[Start DATA PROVIDED]

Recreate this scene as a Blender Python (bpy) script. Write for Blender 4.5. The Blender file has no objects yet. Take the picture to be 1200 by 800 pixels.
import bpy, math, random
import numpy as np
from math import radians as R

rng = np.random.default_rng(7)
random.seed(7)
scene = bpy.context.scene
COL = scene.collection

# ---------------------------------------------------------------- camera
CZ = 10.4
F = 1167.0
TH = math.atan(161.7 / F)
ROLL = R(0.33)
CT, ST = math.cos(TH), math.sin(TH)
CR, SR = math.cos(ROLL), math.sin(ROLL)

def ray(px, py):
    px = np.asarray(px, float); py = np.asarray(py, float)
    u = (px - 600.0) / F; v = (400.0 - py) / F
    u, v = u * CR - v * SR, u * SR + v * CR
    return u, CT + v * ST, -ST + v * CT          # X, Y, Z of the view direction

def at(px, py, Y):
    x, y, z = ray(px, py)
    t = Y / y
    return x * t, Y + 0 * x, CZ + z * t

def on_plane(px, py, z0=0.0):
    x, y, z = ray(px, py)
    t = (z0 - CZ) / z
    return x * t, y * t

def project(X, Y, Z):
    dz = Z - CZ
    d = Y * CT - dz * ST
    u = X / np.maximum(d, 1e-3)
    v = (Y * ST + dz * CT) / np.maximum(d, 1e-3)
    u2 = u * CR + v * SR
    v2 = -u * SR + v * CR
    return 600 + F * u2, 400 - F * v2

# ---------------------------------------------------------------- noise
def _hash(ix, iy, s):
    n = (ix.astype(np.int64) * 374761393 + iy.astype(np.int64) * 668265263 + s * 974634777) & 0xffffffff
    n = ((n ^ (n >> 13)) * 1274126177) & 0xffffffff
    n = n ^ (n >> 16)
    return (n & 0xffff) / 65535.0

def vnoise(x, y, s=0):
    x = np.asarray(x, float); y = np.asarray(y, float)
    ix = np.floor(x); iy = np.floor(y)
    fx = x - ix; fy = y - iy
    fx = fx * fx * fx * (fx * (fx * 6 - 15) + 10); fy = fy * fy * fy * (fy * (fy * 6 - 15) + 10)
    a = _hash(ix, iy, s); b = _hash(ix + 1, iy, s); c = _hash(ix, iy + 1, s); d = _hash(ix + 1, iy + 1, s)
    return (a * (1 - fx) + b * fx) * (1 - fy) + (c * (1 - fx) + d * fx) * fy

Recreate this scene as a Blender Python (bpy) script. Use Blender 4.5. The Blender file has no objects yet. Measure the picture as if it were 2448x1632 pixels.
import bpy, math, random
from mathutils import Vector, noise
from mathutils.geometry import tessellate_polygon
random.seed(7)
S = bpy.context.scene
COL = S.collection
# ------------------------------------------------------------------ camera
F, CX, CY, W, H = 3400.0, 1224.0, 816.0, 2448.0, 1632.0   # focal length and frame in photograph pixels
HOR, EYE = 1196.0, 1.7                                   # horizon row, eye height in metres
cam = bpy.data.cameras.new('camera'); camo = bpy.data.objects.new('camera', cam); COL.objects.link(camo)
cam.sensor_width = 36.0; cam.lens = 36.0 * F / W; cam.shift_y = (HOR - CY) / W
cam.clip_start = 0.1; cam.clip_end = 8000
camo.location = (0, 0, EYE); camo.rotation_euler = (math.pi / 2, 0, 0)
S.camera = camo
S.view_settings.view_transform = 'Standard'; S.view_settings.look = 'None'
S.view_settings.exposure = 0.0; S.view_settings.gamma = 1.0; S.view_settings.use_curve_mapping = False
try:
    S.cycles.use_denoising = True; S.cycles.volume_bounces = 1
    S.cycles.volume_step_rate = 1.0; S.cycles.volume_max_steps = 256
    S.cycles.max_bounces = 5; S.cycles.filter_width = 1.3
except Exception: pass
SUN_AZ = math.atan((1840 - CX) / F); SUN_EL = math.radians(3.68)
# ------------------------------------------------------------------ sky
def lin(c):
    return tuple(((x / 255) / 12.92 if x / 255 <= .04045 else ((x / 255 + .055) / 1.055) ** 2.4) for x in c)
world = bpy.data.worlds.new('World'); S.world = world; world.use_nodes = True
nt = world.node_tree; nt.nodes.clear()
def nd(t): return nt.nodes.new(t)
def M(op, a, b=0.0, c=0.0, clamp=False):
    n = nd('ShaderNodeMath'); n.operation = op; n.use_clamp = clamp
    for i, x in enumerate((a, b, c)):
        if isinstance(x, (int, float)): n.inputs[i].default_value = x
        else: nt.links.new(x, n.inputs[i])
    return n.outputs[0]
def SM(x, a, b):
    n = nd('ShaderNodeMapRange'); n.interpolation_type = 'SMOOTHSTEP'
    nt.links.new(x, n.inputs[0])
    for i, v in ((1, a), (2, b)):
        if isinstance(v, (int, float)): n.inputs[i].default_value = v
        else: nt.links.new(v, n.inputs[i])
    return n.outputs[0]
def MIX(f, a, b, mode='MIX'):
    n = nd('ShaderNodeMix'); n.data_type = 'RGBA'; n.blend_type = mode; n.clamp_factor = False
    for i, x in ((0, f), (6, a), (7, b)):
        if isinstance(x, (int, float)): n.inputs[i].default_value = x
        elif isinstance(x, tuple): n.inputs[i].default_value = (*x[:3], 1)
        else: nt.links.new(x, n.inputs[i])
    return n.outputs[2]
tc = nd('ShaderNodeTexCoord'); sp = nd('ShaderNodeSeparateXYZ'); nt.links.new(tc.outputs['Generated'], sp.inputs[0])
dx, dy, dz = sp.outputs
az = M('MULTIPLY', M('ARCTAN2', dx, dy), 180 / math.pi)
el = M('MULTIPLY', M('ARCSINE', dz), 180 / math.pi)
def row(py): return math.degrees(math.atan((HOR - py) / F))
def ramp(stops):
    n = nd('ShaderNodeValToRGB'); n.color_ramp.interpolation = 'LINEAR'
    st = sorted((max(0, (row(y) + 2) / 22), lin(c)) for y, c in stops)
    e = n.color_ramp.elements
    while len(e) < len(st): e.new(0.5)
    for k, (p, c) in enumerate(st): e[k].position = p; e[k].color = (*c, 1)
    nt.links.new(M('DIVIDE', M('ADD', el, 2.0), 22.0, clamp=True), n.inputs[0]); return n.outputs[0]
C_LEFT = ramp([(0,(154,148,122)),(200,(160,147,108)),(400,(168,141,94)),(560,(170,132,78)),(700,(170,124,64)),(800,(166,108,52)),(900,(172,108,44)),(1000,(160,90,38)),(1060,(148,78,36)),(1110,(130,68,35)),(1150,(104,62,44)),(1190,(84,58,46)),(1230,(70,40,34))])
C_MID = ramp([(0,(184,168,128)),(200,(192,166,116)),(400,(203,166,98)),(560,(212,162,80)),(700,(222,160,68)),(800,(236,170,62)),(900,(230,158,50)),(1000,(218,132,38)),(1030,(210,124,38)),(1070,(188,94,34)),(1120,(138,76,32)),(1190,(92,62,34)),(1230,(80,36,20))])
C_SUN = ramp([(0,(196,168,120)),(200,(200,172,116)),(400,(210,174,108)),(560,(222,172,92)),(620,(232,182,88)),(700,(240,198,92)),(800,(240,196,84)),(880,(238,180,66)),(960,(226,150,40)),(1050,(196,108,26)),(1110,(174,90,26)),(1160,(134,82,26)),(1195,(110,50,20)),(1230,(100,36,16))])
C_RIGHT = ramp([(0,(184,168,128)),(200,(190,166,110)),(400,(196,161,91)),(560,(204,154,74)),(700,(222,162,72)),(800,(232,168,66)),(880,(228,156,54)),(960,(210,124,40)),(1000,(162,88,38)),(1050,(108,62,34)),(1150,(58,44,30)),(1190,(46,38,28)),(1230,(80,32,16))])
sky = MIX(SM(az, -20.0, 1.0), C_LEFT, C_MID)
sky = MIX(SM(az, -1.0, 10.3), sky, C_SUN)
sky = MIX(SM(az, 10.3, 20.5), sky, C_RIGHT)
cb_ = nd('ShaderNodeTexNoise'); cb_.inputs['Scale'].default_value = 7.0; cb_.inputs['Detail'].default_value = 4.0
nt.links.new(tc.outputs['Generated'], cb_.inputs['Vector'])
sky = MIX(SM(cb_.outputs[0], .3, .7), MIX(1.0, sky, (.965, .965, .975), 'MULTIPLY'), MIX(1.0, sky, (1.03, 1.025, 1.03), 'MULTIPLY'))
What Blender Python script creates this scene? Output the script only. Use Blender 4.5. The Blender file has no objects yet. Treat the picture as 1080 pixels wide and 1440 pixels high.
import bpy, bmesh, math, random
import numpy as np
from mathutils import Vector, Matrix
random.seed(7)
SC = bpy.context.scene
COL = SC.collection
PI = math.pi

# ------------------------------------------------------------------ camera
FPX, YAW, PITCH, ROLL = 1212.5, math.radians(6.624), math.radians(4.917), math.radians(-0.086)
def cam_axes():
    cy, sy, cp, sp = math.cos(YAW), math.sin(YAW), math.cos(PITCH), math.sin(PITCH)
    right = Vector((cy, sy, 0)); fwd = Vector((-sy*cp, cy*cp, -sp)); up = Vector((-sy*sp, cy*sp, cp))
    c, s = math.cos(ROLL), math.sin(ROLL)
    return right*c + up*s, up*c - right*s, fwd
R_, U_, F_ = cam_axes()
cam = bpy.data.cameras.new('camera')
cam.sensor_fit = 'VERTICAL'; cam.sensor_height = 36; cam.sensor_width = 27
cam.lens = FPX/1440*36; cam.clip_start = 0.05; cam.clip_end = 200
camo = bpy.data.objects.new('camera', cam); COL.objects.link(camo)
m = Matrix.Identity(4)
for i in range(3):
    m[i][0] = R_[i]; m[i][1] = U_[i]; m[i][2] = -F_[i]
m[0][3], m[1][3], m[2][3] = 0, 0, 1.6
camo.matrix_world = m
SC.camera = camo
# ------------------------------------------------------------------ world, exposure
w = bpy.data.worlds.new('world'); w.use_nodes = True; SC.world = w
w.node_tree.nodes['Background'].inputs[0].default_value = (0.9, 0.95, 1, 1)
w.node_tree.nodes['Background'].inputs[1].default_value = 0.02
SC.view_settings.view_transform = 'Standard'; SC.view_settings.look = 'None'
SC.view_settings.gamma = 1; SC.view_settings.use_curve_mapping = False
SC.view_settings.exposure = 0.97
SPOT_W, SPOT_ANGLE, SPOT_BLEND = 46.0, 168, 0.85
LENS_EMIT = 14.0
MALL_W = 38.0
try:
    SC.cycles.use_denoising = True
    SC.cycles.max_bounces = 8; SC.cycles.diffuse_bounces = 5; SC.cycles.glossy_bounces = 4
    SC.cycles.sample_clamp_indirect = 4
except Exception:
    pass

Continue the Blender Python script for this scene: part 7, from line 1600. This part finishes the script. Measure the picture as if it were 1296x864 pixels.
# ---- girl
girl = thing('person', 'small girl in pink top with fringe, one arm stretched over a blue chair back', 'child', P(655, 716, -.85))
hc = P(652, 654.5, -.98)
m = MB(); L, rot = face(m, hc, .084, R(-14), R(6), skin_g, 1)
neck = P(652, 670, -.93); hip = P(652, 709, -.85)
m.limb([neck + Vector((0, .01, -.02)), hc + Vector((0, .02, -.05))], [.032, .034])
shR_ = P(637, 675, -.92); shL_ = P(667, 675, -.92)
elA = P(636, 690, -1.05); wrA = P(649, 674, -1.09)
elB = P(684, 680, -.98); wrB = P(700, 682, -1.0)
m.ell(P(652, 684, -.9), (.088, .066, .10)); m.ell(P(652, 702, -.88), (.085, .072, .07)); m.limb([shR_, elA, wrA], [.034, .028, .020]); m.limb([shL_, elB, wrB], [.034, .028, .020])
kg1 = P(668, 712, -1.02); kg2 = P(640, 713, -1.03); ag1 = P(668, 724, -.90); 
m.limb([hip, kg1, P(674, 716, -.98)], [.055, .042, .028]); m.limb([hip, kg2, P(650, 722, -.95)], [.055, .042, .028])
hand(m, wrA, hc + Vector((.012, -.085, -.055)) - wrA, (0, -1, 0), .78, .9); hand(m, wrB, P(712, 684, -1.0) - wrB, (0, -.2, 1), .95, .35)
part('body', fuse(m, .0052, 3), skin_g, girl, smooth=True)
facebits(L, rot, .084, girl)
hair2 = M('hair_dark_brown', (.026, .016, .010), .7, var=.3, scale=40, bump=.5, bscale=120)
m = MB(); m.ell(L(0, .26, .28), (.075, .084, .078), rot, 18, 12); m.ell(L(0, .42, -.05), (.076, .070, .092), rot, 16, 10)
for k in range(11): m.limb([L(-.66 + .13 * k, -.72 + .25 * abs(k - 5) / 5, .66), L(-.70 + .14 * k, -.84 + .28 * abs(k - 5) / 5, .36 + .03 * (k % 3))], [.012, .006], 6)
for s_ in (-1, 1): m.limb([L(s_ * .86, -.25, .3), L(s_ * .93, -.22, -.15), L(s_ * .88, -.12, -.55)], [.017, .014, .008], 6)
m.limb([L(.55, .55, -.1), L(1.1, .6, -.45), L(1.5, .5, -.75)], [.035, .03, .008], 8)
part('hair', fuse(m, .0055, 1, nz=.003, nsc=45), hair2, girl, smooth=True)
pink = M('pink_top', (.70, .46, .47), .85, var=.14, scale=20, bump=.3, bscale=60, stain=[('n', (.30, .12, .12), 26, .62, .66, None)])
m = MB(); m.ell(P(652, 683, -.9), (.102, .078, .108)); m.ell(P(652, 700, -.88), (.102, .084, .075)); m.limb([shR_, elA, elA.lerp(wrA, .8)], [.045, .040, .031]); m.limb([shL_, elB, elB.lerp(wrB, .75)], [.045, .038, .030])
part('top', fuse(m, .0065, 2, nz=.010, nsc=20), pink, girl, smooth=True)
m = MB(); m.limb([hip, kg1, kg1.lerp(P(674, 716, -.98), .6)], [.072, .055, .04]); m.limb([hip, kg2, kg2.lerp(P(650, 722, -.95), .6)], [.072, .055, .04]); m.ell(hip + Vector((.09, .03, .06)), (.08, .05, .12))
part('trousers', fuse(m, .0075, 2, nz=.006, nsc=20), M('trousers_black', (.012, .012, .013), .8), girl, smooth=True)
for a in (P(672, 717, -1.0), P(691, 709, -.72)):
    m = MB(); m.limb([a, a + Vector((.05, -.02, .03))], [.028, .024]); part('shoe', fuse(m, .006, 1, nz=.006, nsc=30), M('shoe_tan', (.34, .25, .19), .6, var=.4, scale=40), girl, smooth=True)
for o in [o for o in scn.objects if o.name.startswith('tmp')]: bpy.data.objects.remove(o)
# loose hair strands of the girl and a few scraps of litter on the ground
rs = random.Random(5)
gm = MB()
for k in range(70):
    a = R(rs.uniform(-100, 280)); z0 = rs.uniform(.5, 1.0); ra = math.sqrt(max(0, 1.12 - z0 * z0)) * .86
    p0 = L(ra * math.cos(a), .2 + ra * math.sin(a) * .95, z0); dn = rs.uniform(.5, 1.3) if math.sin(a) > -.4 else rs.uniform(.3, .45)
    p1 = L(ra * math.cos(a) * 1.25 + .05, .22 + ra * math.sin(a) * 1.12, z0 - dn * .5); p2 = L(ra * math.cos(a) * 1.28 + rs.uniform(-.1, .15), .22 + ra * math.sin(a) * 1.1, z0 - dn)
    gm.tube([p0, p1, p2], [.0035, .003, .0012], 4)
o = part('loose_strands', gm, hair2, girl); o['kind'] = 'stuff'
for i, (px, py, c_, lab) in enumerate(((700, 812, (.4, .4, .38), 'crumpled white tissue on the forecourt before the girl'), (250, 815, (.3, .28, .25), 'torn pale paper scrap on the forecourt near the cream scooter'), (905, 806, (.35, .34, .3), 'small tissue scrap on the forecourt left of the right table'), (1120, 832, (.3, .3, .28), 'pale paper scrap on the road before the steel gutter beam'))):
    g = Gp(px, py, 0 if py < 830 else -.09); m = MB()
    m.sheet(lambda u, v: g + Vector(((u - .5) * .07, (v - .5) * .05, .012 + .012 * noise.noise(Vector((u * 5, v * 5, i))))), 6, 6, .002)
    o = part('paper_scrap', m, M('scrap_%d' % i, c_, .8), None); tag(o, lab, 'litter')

[End DATA PROVIDED]

• WORK TO DO:
Return only the exact lines from the opening of the records through the line that contains "return x * t, y * t", both included.

• WRITTEN RESPONSE:
Recreate this scene as a Blender Python (bpy) script. Write for Blender 4.5. The Blender file has no objects yet. Take the picture to be 1200 by 800 pixels.
import bpy, math, random
import numpy as np
from math import radians as R

rng = np.random.default_rng(7)
random.seed(7)
scene = bpy.context.scene
COL = scene.collection

# ---------------------------------------------------------------- camera
CZ = 10.4
F = 1167.0
TH = math.atan(161.7 / F)
ROLL = R(0.33)
CT, ST = math.cos(TH), math.sin(TH)
CR, SR = math.cos(ROLL), math.sin(ROLL)

def ray(px, py):
    px = np.asarray(px, float); py = np.asarray(py, float)
    u = (px - 600.0) / F; v = (400.0 - py) / F
    u, v = u * CR - v * SR, u * SR + v * CR
    return u, CT + v * ST, -ST + v * CT          # X, Y, Z of the view direction

def at(px, py, Y):
    x, y, z = ray(px, py)
    t = Y / y
    return x * t, Y + 0 * x, CZ + z * t

def on_plane(px, py, z0=0.0):
    x, y, z = ray(px, py)
    t = (z0 - CZ) / z
    return x * t, y * t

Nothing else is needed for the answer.